To simulate this, I need to write a few functions to sample from a random number generator simulating the die rolls. I’m sure I could have written these more efficiently, but I can take advantage of purrr::map()
and basic iterative operations to repeatedly simulate this process.
library(tidyverse)
## ── Attaching packages ─────────────────────────────────────── tidyverse 1.3.1 ──
## ✓ ggplot2 3.3.3 ✓ purrr 0.3.4
## ✓ tibble 3.1.1 ✓ dplyr 1.0.6
## ✓ tidyr 1.1.3 ✓ stringr 1.4.0
## ✓ readr 1.4.0 ✓ forcats 0.5.1
## ── Conflicts ────────────────────────────────────────── tidyverse_conflicts() ──
## x dplyr::filter() masks stats::filter()
## x dplyr::lag() masks stats::lag()
library(glue)
##
## Attaching package: 'glue'
## The following object is masked from 'package:dplyr':
##
## collapse
set.seed(123)
theme_set(theme_minimal(base_size = 18))
# constants
n_sides <- 20
n_sim <- 1e05
# advantage function
advantage <- function(n_sides = 20) {
# roll twice, keep the higher value
roll <- sample.int(n = n_sides, size = 2)
roll <- roll[which.max(roll)]
return(roll)
}
# disadvantage function
disadvantage <- function(n_sides = 20) {
# roll twice, keep the lower value
roll <- sample.int(n = n_sides, size = 2)
roll <- roll[which.min(roll)]
return(roll)
}
# advantage of disadvantage function
adv_dis <- function(n_sides = 20) {
# roll twice with disadvantage and then keep the higher result
roll <- rerun(.n = 2, disadvantage()) %>%
as_vector()
roll <- roll[which.max(roll)]
return(roll)
}
# disadvantage of advantage function
dis_adv <- function(n_sides = 20) {
# roll twice with advantage and then keep the lower result
roll <- rerun(.n = 2, advantage()) %>%
as_vector()
roll <- roll[which.min(roll)]
return(roll)
}
# single roll
single_roll <- function(n_sizes = 20) {
# roll the N-sided die once
sample.int(n = n_sides, size = 1)
}
From here, it’s simply a matter of testing each strategy lots of times and averaging over the resulting outcomes.
# simulate a bunch of rolls
rolls <- tibble(
.id = 1:n_sim
) %>%
mutate(`Advantage of disadvantage` = map_dbl(.id, adv_dis),
`Disadvantage of advantage` = map_dbl(.id, dis_adv),
`Single roll` = map_dbl(.id, single_roll)) %>%
# collect outcomes into a tidy format
pivot_longer(cols = -.id, names_to = "type_roll", values_to = "outcome")
# expected value of each method
rolls %>%
group_by(type_roll) %>%
summarize(exp_val = mean(outcome)) %>%
knitr::kable(col.names = c("Strategy", "Expected value"))

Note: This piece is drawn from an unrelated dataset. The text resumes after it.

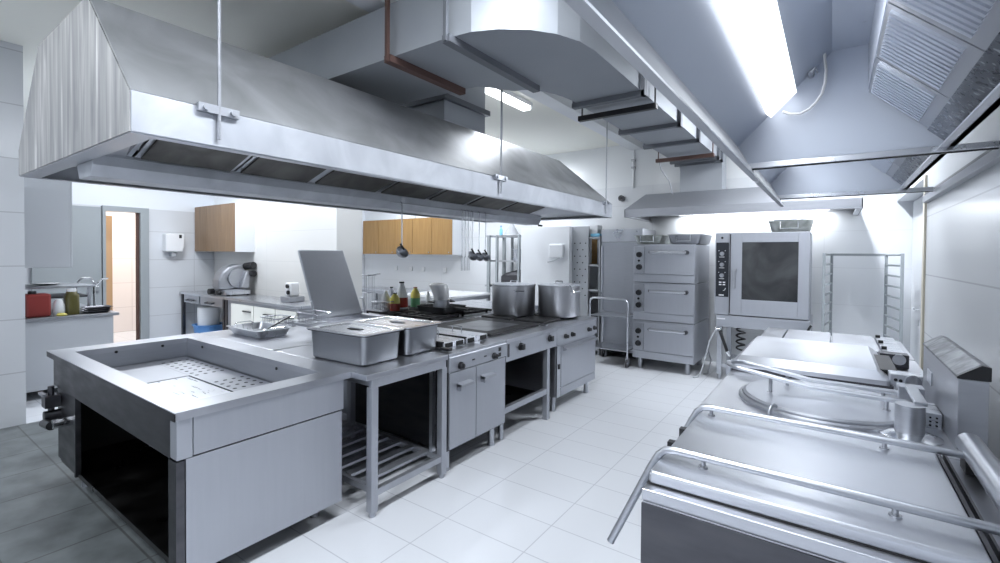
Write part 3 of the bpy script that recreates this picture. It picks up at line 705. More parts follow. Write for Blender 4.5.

Strategy | Expected value |
---|---|
Advantage of disadvantage | 9.573 |
Disadvantage of advantage | 11.398 |
Single roll | 10.512 |
ggplot(data = rolls, mapping = aes(x = fct_reorder(type_roll, outcome), y = outcome)) +
geom_boxplot() +
coord_flip() +
labs(
title = "Optimal die rolling strategy",
caption = glue("Based on {scales::comma(n_sim)} simulations"),
x = NULL,
y = "Outcome"
)
It turns out the optimal strategy is disadvantage of advantage!
As for the extra credit challenge, rather than averaging over all the outcomes I need to check for each possible value for \(N\)
whether the roll would have been successful or not.
# which is optimal method for needing to roll N or better
n_better <- function(req_out = 10, rolls_df) {
rolls_df %>%
mutate(success = outcome >= req_out)
}
rolls_by_n <- tibble(
n = 1:20
) %>%
mutate(results = map(n, n_better, rolls_df = rolls)) %>%
unnest(cols = c(results)) %>%
group_by(n, type_roll) %>%
summarize(success = mean(success))
## `summarise()` has grouped output by 'n'. You can override using the `.groups` argument.
ggplot(
data = rolls_by_n,
mapping = aes(x = n, y = success, color = type_roll)
) +
geom_line() +
scale_y_continuous(labels = scales::percent) +
scale_color_brewer(type = "qual") +
labs(
title = "Optimal die rolling strategy",
subtitle = "Requiring at least N or better roll",
caption = glue("Based on {scales::comma(n_sim)} simulations"),
x = "Required outcome",
y = "Probability of success",
color = NULL
) +
theme(
legend.position = c(.75, .83),
legend.background = element_rect(fill = "white", size = 0)
)
Initially, advantage of disadvantage is the preferred strategy until \(N > 14\)
, at which point the single roll strategy is optimal.